De rechtbank heeft op 10 april 2024 de zaak behandeld, waarbij eiser werd bijgestaan door zijn gemachtigde en een tolk. De rechtbank oordeelde dat de staatssecretaris voldoende gronden had om eiser in bewaring te stellen. Eiser had de gronden van de maatregel niet betwist en de rechtbank vond de argumenten van de staatssecretaris feitelijk juist en voldoende onderbouwd. De rechtbank concludeerde dat er een risico op onttrekking bestond en dat de maatregel van bewaring gerechtvaardigd was.

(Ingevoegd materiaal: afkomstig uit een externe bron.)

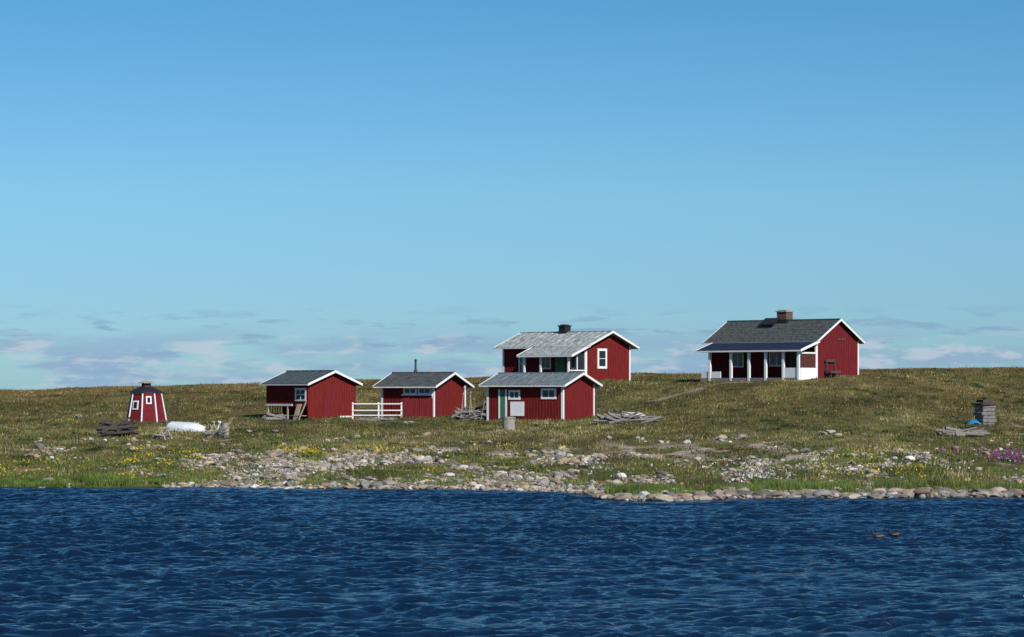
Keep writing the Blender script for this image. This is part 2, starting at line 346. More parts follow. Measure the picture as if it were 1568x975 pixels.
mb=MB(); loft(mb,[ring(.3,HT+.42,8,PH),ring(.3,HT+.64,8,PH)]); mb.obj('lantern',M_darkwood,e)
mb=MB(); loft(mb,[ring(.5,HT+.64,8,PH),ring(.5,HT+.68,8,PH),ring(.08,HT+.8,8,PH)]); mb.cyl((0,0,HT+.78),(0,0,HT+.92),.03); mb.obj('lantern_cap',M_conc,e)
def towerwin(k,z0,z1,w,off=0):
    a=PH+math.pi/8+k*math.pi/4; nrm=Vector((math.cos(a),math.sin(a),0)); tg=Vector((-nrm.y,nrm.x,0))
    for nm,m,ww,dz,pr in(('tower_window_frame',M_white,w,0,.03),('tower_window_glass',M_glass,w-.16,.08,.045)):
        P=[]
        for z in(z0+dz,z1-dz):
            rr=(R0+(R1-R0)*z/HT)*math.cos(math.pi/8)+.02
            for (s_,q) in((-1,-.05),(1,-.05),(1,pr),(-1,pr)): P.append(nrm*(rr+q)+tg*(s_*ww/2+off)+Vector((0,0,z)))
        mb=MB(); mb.hexa(P); mb.obj(nm,m,e)
towerwin(5,.85,1.4,.4,-.06); towerwin(6,1.2,1.68,.34)
# ------------------------------------------------------------------ white fence
x0,y0,z0=(539-784)/F*176,176,0
e=empty('white_rail_fence',(x0,y0,g1(x0,y0)))
mb=MB(); zc=lambda py:CH-(py-600)*176/F-e.location.z
LEN=(616-539)/F*176
for py in(618,628,635.5): mb.box(0,LEN,-.02,.02,zc(py)-.035,zc(py)+.03)
for x in(.05,LEN*.53,LEN-.05): mb.box(x-.045,x+.045,.021,.1,-.5,zc(616))
mb.obj('rails_and_posts',M_white,e)
z0=g1((616-784)/F*176.5,176.5)
e=empty('plank_fence',((616-784)/F*176.5,176.5,z0))
mb=MB()
for i in range(16): mb.box(i*.12,i*.12+.1,0,.03,-.4,CH-(606-600)*176/F-z0-.1*random.random()-.1)
mb.obj('pickets',M_red2,e)
# ------------------------------------------------------------------ wood piles, props
def pile(name,px0,px1,py,h,m,n=22,dep=1.2,r=(.05,.11),ln=(.8,2.2),tilt=.13,up=0):
    x,y,z=site((px0+px1)/2,py); e=empty(name,(x,y,z)); w=(px1-px0)/F*y/2; mb=MB()
    for i in range(n):
        L=random.uniform(*ln)/2; L=min(L,w*.8); cx=random.uniform(-w+L,w-L); cy=random.uniform(-dep/2,dep/2); cz=random.uniform(.02,h)*(1-abs(cx)/w*.6)
        a=random.gauss(0,.35); t=random.gauss(0,tilt)
        dx=Vector((math.cos(a)*L,math.sin(a)*L,t*L)); gz=g1(x+cx,y+cy)-z
        R=random.uniform(*r); mb.cyl(Vector((cx,cy,cz+gz+R))-dx,Vector((cx,cy,cz+gz+R))+dx,R,R*random.uniform(.5,.9),7)
    for i in range(up):
        cx=random.uniform(-w*.8,w*.8); mb.cyl((cx,0,-.05),(cx+random.gauss(0,.35),random.gauss(0,.3),random.uniform(.5,1.1)),.035,.02,6)
    mb.obj('logs',m,e); return e
pile('log_pile',148,213,668,.55,M_darkwood,40,1.4,(.05,.11),tilt=.2)
pile('driftwood_pile',690,768,644,.6,M_gray,60,1.6,(.03,.08),tilt=.3,up=12)
pile('driftwood_pile',908,1020,646,.32,M_gray,44,2.4,(.03,.09),tilt=.2,up=3)
pile('plank_stack',1434,1512,668,.22,M_gray,22,1.4,(.05,.1),(1,2.6))
pile('plank_stack',400,440,644,.2,M_gray,14,1)
pile('plank_stack',310,350,670,.4,M_gray,20,1.2,(.03,.06),(.5,1.2),.4,5)
pile('driftwood_pile',232,262,672,.25,M_gray,14,1.0,(.03,.07),(.5,1.1),.3,3)
pile('driftwood_pile',545,610,645,.15,M_gray,14,1.5,(.03,.06),(.5,1.6),.1)
def aframe(name,px,py,h=.8,w=.6,m=M_white,n=3):
    x,y,z=site(px,py); e=empty(name,(x,y,z),random.uniform(-.6,.6)); mb=MB()
    for yy in(-.35,.35):
        mb.cyl((-w/2,yy,-.05),(.06,yy,h),.03); mb.cyl((w/2,yy,-.05),(-.06,yy,h),.03); mb.cyl((-w/3,yy,h*.4),(w/3,yy,h*.4),.025)
    mb.cyl((0,-.5,h*.93),(0,.5,h*.93),.04)
    mb.obj('frame',m,e); return e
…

Eiser had ook betoogd dat er zicht op uitzetting moest zijn en dat de staatssecretaris niet voortvarend handelde. De rechtbank oordeelde echter dat het vereiste van zicht op uitzetting niet van toepassing was in dit geval en dat de staatssecretaris voldoende voortvarend had gehandeld in de asielprocedure. Uiteindelijk verklaarde de rechtbank het beroep ongegrond en wees het verzoek om schadevergoeding af. De uitspraak werd gedaan door rechter E.J. Govaers, in aanwezigheid van griffier J. de Winter, en is openbaar gemaakt.